Schematic showing the desalination of inorganic solutions using tunnel manganese oxides as electrode materials. The ions are removed from the water and inserted into the tunnel manganese oxide crystal structures. Lower left image is a transmission electron microscope image showing the atomic scale tunnels in the materials. The high contrast dots are columns of manganese atoms.
With nearly 40% of the world’s population facing water scarcity, there is an urgent need to develop efficient methods for the production of fresh water based on low cost materials. Drexel Materials researchers in Anne Stevens Assistant Professor Ekaterina Pomerantseva’s Materials Electrochemistry Group have recently shown that a family of inexpensive and environmentally friendly manganese oxides are effective at removing a number of different salts from solution via a process called hybrid capacitive deionization.
In a report recently published in Nano Energy, the researchers synthesized manganese oxides built from different size and shape tunnels with atomic scale dimensions.

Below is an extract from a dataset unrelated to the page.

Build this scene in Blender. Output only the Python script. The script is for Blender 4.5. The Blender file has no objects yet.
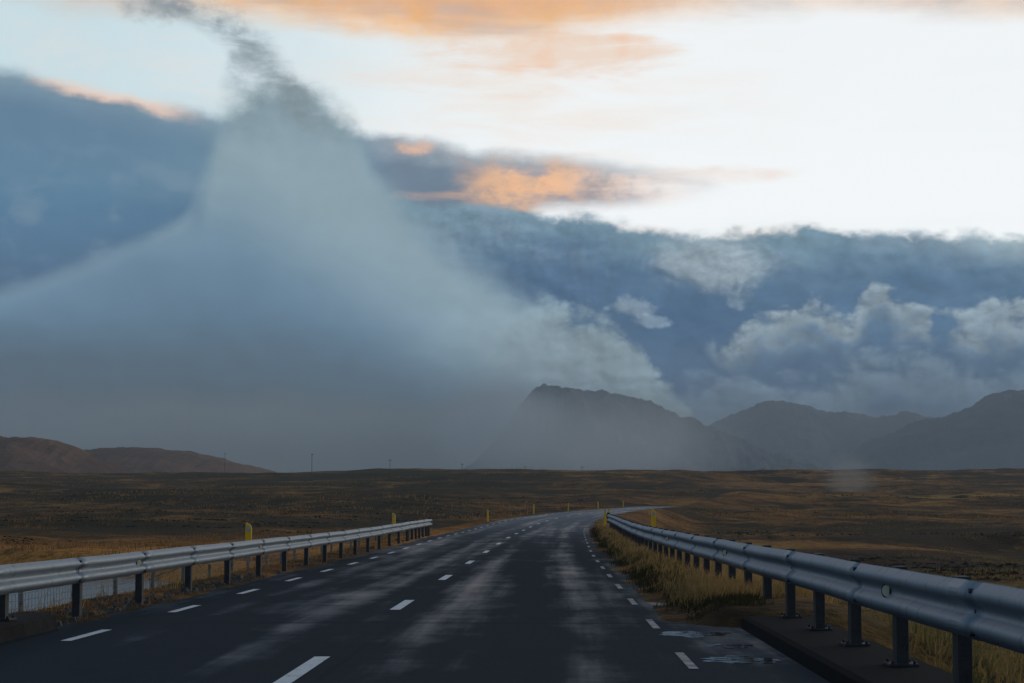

The materials could be produced via simple, scalable hydrothermal methods that result in a high aspect ratio nanowire morphology ideal for water treatment applications. The structural tunnels within the nanowires provide ample storage sites for salt ions removed from water to insert into. Atomic resolution images of these tunnels, obtained through careful electron microscopy performed by collaborators at Oak Ridge National Laboratory, provide valuable insight into the size, shape, and arrangement of the tunnels within the nanowires.
Study of the performance of the manganese oxides revealed that the tunnel size has an important impact on the desalination capabilities. By increasing the size of the tunnels, the researchers were able to improve the ability of the nanowires to remove larger hydrated salt ions from solution. Such results contribute to understanding the fundamental behavior of manganese oxides in desalination applications and provide design guidelines to maximize the performance of future materials for removal of contaminants from water.